Description of the task ▸
Only lines with the word "wide" are needed; collect each of them from the listing below.
┏━━
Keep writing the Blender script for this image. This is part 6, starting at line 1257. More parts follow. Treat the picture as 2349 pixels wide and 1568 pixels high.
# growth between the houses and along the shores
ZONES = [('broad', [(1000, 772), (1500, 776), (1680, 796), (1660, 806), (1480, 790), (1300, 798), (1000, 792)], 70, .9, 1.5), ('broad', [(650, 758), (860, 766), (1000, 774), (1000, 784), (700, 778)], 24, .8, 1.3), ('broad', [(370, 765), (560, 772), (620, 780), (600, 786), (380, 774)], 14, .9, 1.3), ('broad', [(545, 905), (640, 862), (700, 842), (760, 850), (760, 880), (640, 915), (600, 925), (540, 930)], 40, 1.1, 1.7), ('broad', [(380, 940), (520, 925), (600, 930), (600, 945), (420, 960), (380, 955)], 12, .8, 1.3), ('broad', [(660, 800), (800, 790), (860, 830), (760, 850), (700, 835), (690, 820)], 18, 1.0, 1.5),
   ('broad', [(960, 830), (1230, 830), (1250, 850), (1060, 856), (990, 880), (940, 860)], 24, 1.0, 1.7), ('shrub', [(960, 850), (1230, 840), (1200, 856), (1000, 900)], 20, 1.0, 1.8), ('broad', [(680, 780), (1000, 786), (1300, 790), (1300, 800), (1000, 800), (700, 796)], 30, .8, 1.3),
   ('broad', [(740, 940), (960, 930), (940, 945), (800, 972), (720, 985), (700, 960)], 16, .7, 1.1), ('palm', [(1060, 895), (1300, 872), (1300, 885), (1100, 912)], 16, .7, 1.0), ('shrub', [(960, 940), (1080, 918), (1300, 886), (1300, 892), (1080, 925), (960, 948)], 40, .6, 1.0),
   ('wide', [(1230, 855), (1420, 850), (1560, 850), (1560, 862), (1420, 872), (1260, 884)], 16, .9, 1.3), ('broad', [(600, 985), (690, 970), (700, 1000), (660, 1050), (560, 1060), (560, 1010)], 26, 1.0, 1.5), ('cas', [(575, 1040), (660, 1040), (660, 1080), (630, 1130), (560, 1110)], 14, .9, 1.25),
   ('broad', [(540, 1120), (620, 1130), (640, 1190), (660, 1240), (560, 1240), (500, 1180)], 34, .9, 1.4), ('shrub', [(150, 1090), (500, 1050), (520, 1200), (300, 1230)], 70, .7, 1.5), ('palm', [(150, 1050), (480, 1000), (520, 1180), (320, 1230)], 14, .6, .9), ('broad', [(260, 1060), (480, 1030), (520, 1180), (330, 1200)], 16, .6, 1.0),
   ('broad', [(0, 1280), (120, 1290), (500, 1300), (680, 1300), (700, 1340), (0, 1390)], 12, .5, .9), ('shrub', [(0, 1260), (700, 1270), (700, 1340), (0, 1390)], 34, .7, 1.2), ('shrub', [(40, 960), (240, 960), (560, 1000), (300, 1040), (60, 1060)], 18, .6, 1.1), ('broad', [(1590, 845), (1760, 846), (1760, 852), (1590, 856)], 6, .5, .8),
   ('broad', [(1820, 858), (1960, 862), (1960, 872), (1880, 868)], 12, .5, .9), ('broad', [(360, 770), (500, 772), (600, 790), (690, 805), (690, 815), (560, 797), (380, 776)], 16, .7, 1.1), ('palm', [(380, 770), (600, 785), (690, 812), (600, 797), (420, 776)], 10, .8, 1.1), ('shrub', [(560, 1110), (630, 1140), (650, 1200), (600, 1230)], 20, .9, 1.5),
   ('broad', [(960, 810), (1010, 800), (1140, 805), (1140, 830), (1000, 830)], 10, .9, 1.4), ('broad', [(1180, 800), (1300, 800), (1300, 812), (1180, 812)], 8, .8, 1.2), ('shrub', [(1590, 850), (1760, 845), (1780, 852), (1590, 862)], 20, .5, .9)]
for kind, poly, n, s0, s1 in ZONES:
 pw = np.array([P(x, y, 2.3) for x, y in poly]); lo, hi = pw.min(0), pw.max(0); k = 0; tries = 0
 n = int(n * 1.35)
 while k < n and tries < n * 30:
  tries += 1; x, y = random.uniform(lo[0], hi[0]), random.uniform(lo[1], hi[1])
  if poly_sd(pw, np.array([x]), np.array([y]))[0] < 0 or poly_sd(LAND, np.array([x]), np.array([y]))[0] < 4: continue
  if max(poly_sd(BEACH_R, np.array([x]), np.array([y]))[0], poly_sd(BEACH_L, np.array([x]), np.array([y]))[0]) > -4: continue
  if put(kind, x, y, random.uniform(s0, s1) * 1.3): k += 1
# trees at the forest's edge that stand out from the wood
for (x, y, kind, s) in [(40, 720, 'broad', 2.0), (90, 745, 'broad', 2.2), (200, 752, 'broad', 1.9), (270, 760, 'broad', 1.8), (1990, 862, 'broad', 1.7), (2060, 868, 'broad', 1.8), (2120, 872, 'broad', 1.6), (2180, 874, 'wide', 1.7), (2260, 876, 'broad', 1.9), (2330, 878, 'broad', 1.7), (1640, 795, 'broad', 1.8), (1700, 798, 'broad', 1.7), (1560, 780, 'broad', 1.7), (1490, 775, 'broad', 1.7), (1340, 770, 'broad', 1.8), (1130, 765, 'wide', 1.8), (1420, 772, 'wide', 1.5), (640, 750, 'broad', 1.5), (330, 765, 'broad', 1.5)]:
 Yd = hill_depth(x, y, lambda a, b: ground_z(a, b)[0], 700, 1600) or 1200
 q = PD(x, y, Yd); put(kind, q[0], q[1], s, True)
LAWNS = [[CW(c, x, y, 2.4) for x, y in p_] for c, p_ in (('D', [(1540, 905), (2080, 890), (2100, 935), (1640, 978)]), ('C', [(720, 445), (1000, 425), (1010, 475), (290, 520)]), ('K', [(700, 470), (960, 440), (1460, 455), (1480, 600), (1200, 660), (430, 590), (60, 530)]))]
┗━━
Task response ▸
Keep writing the Blender script for this image. This is part 6, starting at line 1257. More parts follow. Treat the picture as 2349 pixels wide and 1568 pixels high.
   ('wide', [(1230, 855), (1420, 850), (1560, 850), (1560, 862), (1420, 872), (1260, 884)], 16, .9, 1.3), ('broad', [(600, 985), (690, 970), (700, 1000), (660, 1050), (560, 1060), (560, 1010)], 26, 1.0, 1.5), ('cas', [(575, 1040), (660, 1040), (660, 1080), (630, 1130), (560, 1110)], 14, .9, 1.25),
for (x, y, kind, s) in [(40, 720, 'broad', 2.0), (90, 745, 'broad', 2.2), (200, 752, 'broad', 1.9), (270, 760, 'broad', 1.8), (1990, 862, 'broad', 1.7), (2060, 868, 'broad', 1.8), (2120, 872, 'broad', 1.6), (2180, 874, 'wide', 1.7), (2260, 876, 'broad', 1.9), (2330, 878, 'broad', 1.7), (1640, 795, 'broad', 1.8), (1700, 798, 'broad', 1.7), (1560, 780, 'broad', 1.7), (1490, 775, 'broad', 1.7), (1340, 770, 'broad', 1.8), (1130, 765, 'wide', 1.8), (1420, 772, 'wide', 1.5), (640, 750, 'broad', 1.5), (330, 765, 'broad', 1.5)]:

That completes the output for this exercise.